━━━ Information supplied

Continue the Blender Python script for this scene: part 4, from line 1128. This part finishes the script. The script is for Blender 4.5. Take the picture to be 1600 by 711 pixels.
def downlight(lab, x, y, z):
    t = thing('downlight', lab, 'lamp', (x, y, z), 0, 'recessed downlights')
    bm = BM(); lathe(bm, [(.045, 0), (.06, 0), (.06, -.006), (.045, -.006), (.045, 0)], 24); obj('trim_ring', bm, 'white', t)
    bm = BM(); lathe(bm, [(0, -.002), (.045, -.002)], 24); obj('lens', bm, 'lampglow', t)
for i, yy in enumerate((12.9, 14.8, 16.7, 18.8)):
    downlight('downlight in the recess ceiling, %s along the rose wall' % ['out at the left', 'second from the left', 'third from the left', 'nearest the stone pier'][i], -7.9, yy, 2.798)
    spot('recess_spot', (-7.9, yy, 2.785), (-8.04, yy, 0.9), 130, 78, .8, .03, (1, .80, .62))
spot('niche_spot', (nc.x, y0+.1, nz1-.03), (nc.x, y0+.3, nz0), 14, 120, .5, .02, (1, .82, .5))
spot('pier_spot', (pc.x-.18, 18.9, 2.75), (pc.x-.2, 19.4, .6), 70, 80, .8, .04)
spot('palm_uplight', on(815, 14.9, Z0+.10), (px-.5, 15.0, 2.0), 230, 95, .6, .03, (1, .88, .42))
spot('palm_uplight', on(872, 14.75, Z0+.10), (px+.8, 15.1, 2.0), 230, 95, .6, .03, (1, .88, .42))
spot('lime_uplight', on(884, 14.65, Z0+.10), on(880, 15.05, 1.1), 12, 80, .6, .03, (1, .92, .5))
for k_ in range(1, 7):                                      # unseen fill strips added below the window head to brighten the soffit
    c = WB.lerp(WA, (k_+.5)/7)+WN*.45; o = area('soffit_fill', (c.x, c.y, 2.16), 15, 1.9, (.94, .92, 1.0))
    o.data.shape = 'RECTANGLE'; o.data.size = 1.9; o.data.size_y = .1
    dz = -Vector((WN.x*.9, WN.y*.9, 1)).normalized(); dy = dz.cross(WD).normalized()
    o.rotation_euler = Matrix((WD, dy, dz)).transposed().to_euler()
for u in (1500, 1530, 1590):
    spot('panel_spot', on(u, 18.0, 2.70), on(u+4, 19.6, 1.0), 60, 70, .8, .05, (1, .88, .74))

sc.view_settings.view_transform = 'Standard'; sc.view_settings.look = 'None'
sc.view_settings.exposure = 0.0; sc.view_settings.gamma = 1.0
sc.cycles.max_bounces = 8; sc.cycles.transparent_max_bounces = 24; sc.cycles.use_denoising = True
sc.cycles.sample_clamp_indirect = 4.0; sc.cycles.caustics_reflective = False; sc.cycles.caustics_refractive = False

━━━━━━

**Task brief**
Using the data above, output each line exactly.

**Solution to this task**
Continue the Blender Python script for this scene: part 4, from line 1128. This part finishes the script. The script is for Blender 4.5. Take the picture to be 1600 by 711 pixels.
def downlight(lab, x, y, z):
    t = thing('downlight', lab, 'lamp', (x, y, z), 0, 'recessed downlights')
    bm = BM(); lathe(bm, [(.045, 0), (.06, 0), (.06, -.006), (.045, -.006), (.045, 0)], 24); obj('trim_ring', bm, 'white', t)
    bm = BM(); lathe(bm, [(0, -.002), (.045, -.002)], 24); obj('lens', bm, 'lampglow', t)
for i, yy in enumerate((12.9, 14.8, 16.7, 18.8)):
    downlight('downlight in the recess ceiling, %s along the rose wall' % ['out at the left', 'second from the left', 'third from the left', 'nearest the stone pier'][i], -7.9, yy, 2.798)
    spot('recess_spot', (-7.9, yy, 2.785), (-8.04, yy, 0.9), 130, 78, .8, .03, (1, .80, .62))
spot('niche_spot', (nc.x, y0+.1, nz1-.03), (nc.x, y0+.3, nz0), 14, 120, .5, .02, (1, .82, .5))
spot('pier_spot', (pc.x-.18, 18.9, 2.75), (pc.x-.2, 19.4, .6), 70, 80, .8, .04)
spot('palm_uplight', on(815, 14.9, Z0+.10), (px-.5, 15.0, 2.0), 230, 95, .6, .03, (1, .88, .42))
spot('palm_uplight', on(872, 14.75, Z0+.10), (px+.8, 15.1, 2.0), 230, 95, .6, .03, (1, .88, .42))
spot('lime_uplight', on(884, 14.65, Z0+.10), on(880, 15.05, 1.1), 12, 80, .6, .03, (1, .92, .5))
for k_ in range(1, 7):                                      # unseen fill strips added below the window head to brighten the soffit
    c = WB.lerp(WA, (k_+.5)/7)+WN*.45; o = area('soffit_fill', (c.x, c.y, 2.16), 15, 1.9, (.94, .92, 1.0))
    o.data.shape = 'RECTANGLE'; o.data.size = 1.9; o.data.size_y = .1
    dz = -Vector((WN.x*.9, WN.y*.9, 1)).normalized(); dy = dz.cross(WD).normalized()
    o.rotation_euler = Matrix((WD, dy, dz)).transposed().to_euler()
for u in (1500, 1530, 1590):
    spot('panel_spot', on(u, 18.0, 2.70), on(u+4, 19.6, 1.0), 60, 70, .8, .05, (1, .88, .74))

sc.view_settings.view_transform = 'Standard'; sc.view_settings.look = 'None'
sc.view_settings.exposure = 0.0; sc.view_settings.gamma = 1.0
sc.cycles.max_bounces = 8; sc.cycles.transparent_max_bounces = 24; sc.cycles.use_denoising = True
sc.cycles.sample_clamp_indirect = 4.0; sc.cycles.caustics_reflective = False; sc.cycles.caustics_refractive = False